Quando don Mariano spiega la sua visione del mondo riconosce in Bellodi i tratti dell’ “uomo” vero e per lui nutre rispetto.
Volendo associare questo passo alla nostra realtà attuale direi che gli uomini sono quelli che si assumono le loro responsabilità e si impegnano per raggiungere degli obiettivi.
I mezzi uomini non hanno le capacità etiche e morali dei primi, ma riescono a portare a termine alcuni incarichi e alcuni doveri.
Gli ominicchi sono omiciattoli, uomini di poco conto e il termine è allo stesso tempo un diminutivo e dispregiativo. Oggigiorno il nostro microcosmo, perché no anche il macrocosmo, è pieno di ominicchi ossia asini vestiti con la pelle di leone, di memoria trilussiana, che giocano a fare gli uomini non riuscendoci.
I “quacquaraquà” viene identificato sul portale Treccani “come voce siciliana, ma diffusa anche altrove, con cui si allude genericamente a chi parla troppo, quindi chiacchierone (e, nel gergo della mafia, delatore), o anche a persona alla cui loquacità non corrispondono capacità effettive, e perciò scarsamente affidabile”. Io li definirei come privi di valori e dediti ad ottenere vantaggi per sé stessi.
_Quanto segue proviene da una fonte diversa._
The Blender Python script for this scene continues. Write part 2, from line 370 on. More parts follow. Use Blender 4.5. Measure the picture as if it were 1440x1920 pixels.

Non vogliono obblighi e sono capaci di vendicarsi, come un branco di anatre all’assalto, visto il valore fonosimbolico del termine.
Sciascia è stato davvero lungimirante nelle sue indagini sociologiche e con il romanzo “Il giorno della civetta” ha puntato alla denuncia e alla riflessione sui valori della legalità, sull’importanza del diritto e del rispetto verso gli altri.
Sciascia, lasciatemelo dire, meriterebbe molti più onori di quanti ne abbia già ricevuti.